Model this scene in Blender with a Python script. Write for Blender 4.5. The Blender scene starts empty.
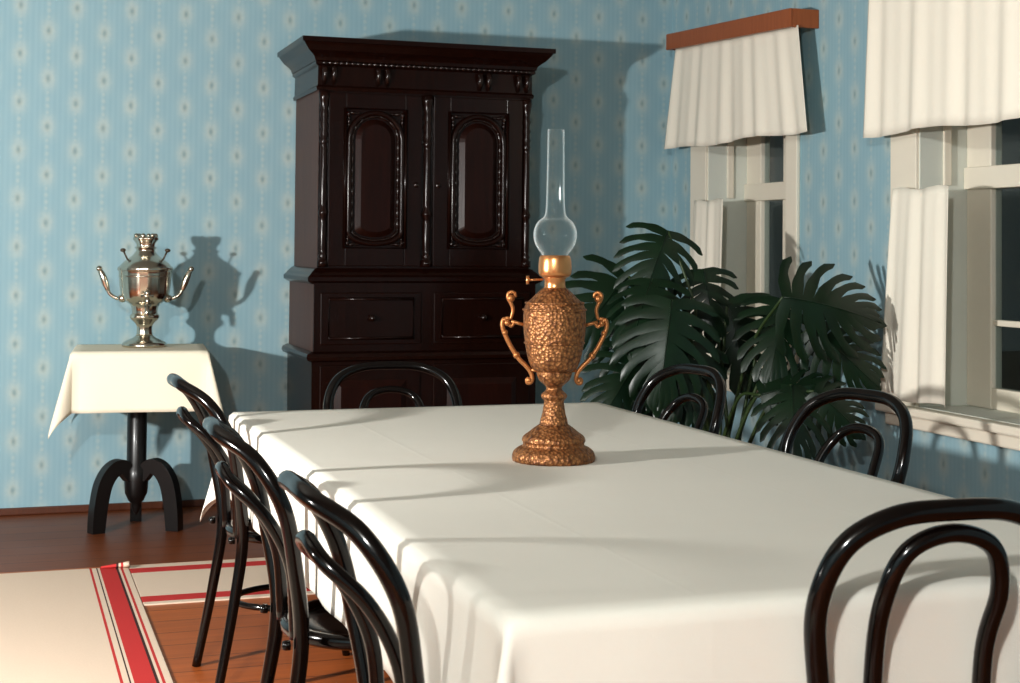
import bpy, math, random
from mathutils import Vector, Matrix
random.seed(7)
PI = math.pi
col = bpy.context.scene.collection

# ------------------------------------------------------------------ mesh helpers
class MB:
    """collects shapes and links them as one mesh object"""
    def __init__(s): s.v = []; s.f = []; s.sm = []
    def add(s, vs, fs, smooth=True):
        o = len(s.v); s.v += [tuple(p) for p in vs]
        s.f += [tuple(i + o for i in q) for q in fs]; s.sm += [smooth] * len(fs)
        return s
    def box(s, x0, x1, y0, y1, z0, z1):
        vs = [(x0,y0,z0),(x1,y0,z0),(x1,y1,z0),(x0,y1,z0),(x0,y0,z1),(x1,y0,z1),(x1,y1,z1),(x0,y1,z1)]
        return s.add(vs, [(0,3,2,1),(4,5,6,7),(0,1,5,4),(1,2,6,5),(2,3,7,6),(3,0,4,7)], False)
    def lathe(s, prof, c=(0,0,0), n=40, axis='z', ripple=None):
        vs, fs = [], []
        for k, (r, z) in enumerate(prof):
            for i in range(n):
                a = 2*PI*i/n; rr = r * (ripple(a, z, k) if ripple else 1)
                p = (rr*math.cos(a), rr*math.sin(a), z)
                if axis == 'y': p = (p[0], p[2], p[1])
                if axis == 'x': p = (p[2], p[0], p[1])
                vs.append((p[0]+c[0], p[1]+c[1], p[2]+c[2]))
        for k in range(len(prof)-1):
            for i in range(n):
                j = (i+1) % n
                fs.append((k*n+i, k*n+j, (k+1)*n+j, (k+1)*n+i))
        if prof[0][0] > 1e-4: fs.append(tuple(range(n-1, -1, -1)))
        if prof[-1][0] > 1e-4: fs.append(tuple(range((len(prof)-1)*n, len(prof)*n)))
        return s.add(vs, fs)
    def tube(s, pts, rad, n=12, closed=False, sq=1.0):
        P = [Vector(p) for p in pts]; m = len(P)
        if not hasattr(rad, '__len__'): rad = [rad]*m
        T = []
        for i in range(m):
            a = P[i-1] if (i > 0 or closed) else P[i]
            b = P[(i+1) % m] if (i < m-1 or closed) else P[i]
            T.append((b-a).normalized() if (b-a).length > 1e-9 else Vector((0,0,1)))
        up = Vector((0,0,1)) if abs(T[0].z) < .9 else Vector((1,0,0))
        N = (up - T[0]*up.dot(T[0])).normalized()
        vs, fs = [], []
        for i in range(m):
            N = (N - T[i]*N.dot(T[i])).normalized(); B = T[i].cross(N)
            for k in range(n):
                a = 2*PI*k/n
                vs.append(P[i] + (N*math.cos(a) + B*math.sin(a)*sq)*rad[i])
        for i in range(m if closed else m-1):
            j = (i+1) % m
            for k in range(n):
                l = (k+1) % n
                fs.append((i*n+k, i*n+l, j*n+l, j*n+k))
        if not closed:
            fs.append(tuple(range(n-1, -1, -1))); fs.append(tuple(range((m-1)*n, m*n)))
        return s.add(vs, fs)
    def ball(s, c, r, n=12, sz=1.0):
        k = max(6, n//2+2)
        pr = [(max(1e-5, r*math.sin(PI*i/k)), -r*sz*math.cos(PI*i/k)) for i in range(k+1)]
        return s.lathe(pr, c, n)
    def prism(s, outline, y0, y1):
        """outline in x,z extruded from y0 to y1"""
        n = len(outline)
        vs = [(x, y0, z) for x, z in outline] + [(x, y1, z) for x, z in outline]
        fs = [tuple(range(n)), tuple(range(2*n-1, n-1, -1))] + [(i, n+i, n+(i+1) % n, (i+1) % n) for i in range(n)]
        return s.add(vs, fs, False)
    def grid(s, fn, nu, nv):
        vs = [fn(i/nu, j/nv) for j in range(nv+1) for i in range(nu+1)]
        fs = [(j*(nu+1)+i, j*(nu+1)+i+1, (j+1)*(nu+1)+i+1, (j+1)*(nu+1)+i) for j in range(nv) for i in range(nu)]
        return s.add(vs, fs)
    def build(s, name, mat, parent=None, bevel=0, thick=0, seg=2):
        me = bpy.data.meshes.new(name)
        me.from_pydata(s.v, [], s.f); me.update()
        me.polygons.foreach_set('use_smooth', s.sm)
        import bmesh
        b = bmesh.new(); b.from_mesh(me); bmesh.ops.recalc_face_normals(b, faces=b.faces); b.to_mesh(me); b.free()
        me.materials.append(mat)
        o = bpy.data.objects.new(name, me); col.objects.link(o)
        if parent: o.parent = parent
        if thick:
            m = o.modifiers.new('thickness', 'SOLIDIFY'); m.thickness = thick; m.offset = 0
        if bevel:
            m = o.modifiers.new('bevel', 'BEVEL'); m.width = bevel; m.segments = seg; m.limit_method = 'ANGLE'; m.angle_limit = math.radians(40)
        return o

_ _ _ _

Extract the full listing exactly, with the pictures left out.

Model this scene in Blender with a Python script. Write for Blender 4.5. The Blender scene starts empty.
import bpy, math, random
from mathutils import Vector, Matrix
random.seed(7)
PI = math.pi
col = bpy.context.scene.collection

# ------------------------------------------------------------------ mesh helpers
class MB:
    """collects shapes and links them as one mesh object"""
    def __init__(s): s.v = []; s.f = []; s.sm = []
    def add(s, vs, fs, smooth=True):
        o = len(s.v); s.v += [tuple(p) for p in vs]
        s.f += [tuple(i + o for i in q) for q in fs]; s.sm += [smooth] * len(fs)
        return s
    def box(s, x0, x1, y0, y1, z0, z1):
        vs = [(x0,y0,z0),(x1,y0,z0),(x1,y1,z0),(x0,y1,z0),(x0,y0,z1),(x1,y0,z1),(x1,y1,z1),(x0,y1,z1)]
        return s.add(vs, [(0,3,2,1),(4,5,6,7),(0,1,5,4),(1,2,6,5),(2,3,7,6),(3,0,4,7)], False)
    def lathe(s, prof, c=(0,0,0), n=40, axis='z', ripple=None):
        vs, fs = [], []
        for k, (r, z) in enumerate(prof):
            for i in range(n):
                a = 2*PI*i/n; rr = r * (ripple(a, z, k) if ripple else 1)
                p = (rr*math.cos(a), rr*math.sin(a), z)
                if axis == 'y': p = (p[0], p[2], p[1])
                if axis == 'x': p = (p[2], p[0], p[1])
                vs.append((p[0]+c[0], p[1]+c[1], p[2]+c[2]))
        for k in range(len(prof)-1):
            for i in range(n):
                j = (i+1) % n
                fs.append((k*n+i, k*n+j, (k+1)*n+j, (k+1)*n+i))
        if prof[0][0] > 1e-4: fs.append(tuple(range(n-1, -1, -1)))
        if prof[-1][0] > 1e-4: fs.append(tuple(range((len(prof)-1)*n, len(prof)*n)))
        return s.add(vs, fs)
    def tube(s, pts, rad, n=12, closed=False, sq=1.0):
        P = [Vector(p) for p in pts]; m = len(P)
        if not hasattr(rad, '__len__'): rad = [rad]*m
        T = []
        for i in range(m):
            a = P[i-1] if (i > 0 or closed) else P[i]
            b = P[(i+1) % m] if (i < m-1 or closed) else P[i]
            T.append((b-a).normalized() if (b-a).length > 1e-9 else Vector((0,0,1)))
        up = Vector((0,0,1)) if abs(T[0].z) < .9 else Vector((1,0,0))
        N = (up - T[0]*up.dot(T[0])).normalized()
        vs, fs = [], []
        for i in range(m):
            N = (N - T[i]*N.dot(T[i])).normalized(); B = T[i].cross(N)
            for k in range(n):
                a = 2*PI*k/n
                vs.append(P[i] + (N*math.cos(a) + B*math.sin(a)*sq)*rad[i])
        for i in range(m if closed else m-1):
            j = (i+1) % m
            for k in range(n):
                l = (k+1) % n
                fs.append((i*n+k, i*n+l, j*n+l, j*n+k))
        if not closed:
            fs.append(tuple(range(n-1, -1, -1))); fs.append(tuple(range((m-1)*n, m*n)))
        return s.add(vs, fs)
    def ball(s, c, r, n=12, sz=1.0):
        k = max(6, n//2+2)
        pr = [(max(1e-5, r*math.sin(PI*i/k)), -r*sz*math.cos(PI*i/k)) for i in range(k+1)]
        return s.lathe(pr, c, n)
    def prism(s, outline, y0, y1):
        """outline in x,z extruded from y0 to y1"""
        n = len(outline)
        vs = [(x, y0, z) for x, z in outline] + [(x, y1, z) for x, z in outline]
        fs = [tuple(range(n)), tuple(range(2*n-1, n-1, -1))] + [(i, n+i, n+(i+1) % n, (i+1) % n) for i in range(n)]
        return s.add(vs, fs, False)
    def grid(s, fn, nu, nv):
        vs = [fn(i/nu, j/nv) for j in range(nv+1) for i in range(nu+1)]
        fs = [(j*(nu+1)+i, j*(nu+1)+i+1, (j+1)*(nu+1)+i+1, (j+1)*(nu+1)+i) for j in range(nv) for i in range(nu)]
        return s.add(vs, fs)
    def build(s, name, mat, parent=None, bevel=0, thick=0, seg=2):
        me = bpy.data.meshes.new(name)
        me.from_pydata(s.v, [], s.f); me.update()
        me.polygons.foreach_set('use_smooth', s.sm)
        import bmesh
        b = bmesh.new(); b.from_mesh(me); bmesh.ops.recalc_face_normals(b, faces=b.faces); b.to_mesh(me); b.free()
        me.materials.append(mat)
        o = bpy.data.objects.new(name, me); col.objects.link(o)
        if parent: o.parent = parent
        if thick:
            m = o.modifiers.new('thickness', 'SOLIDIFY'); m.thickness = thick; m.offset = 0
        if bevel:
            m = o.modifiers.new('bevel', 'BEVEL'); m.width = bevel; m.segments = seg; m.limit_method = 'ANGLE'; m.angle_limit = math.radians(40)
        return o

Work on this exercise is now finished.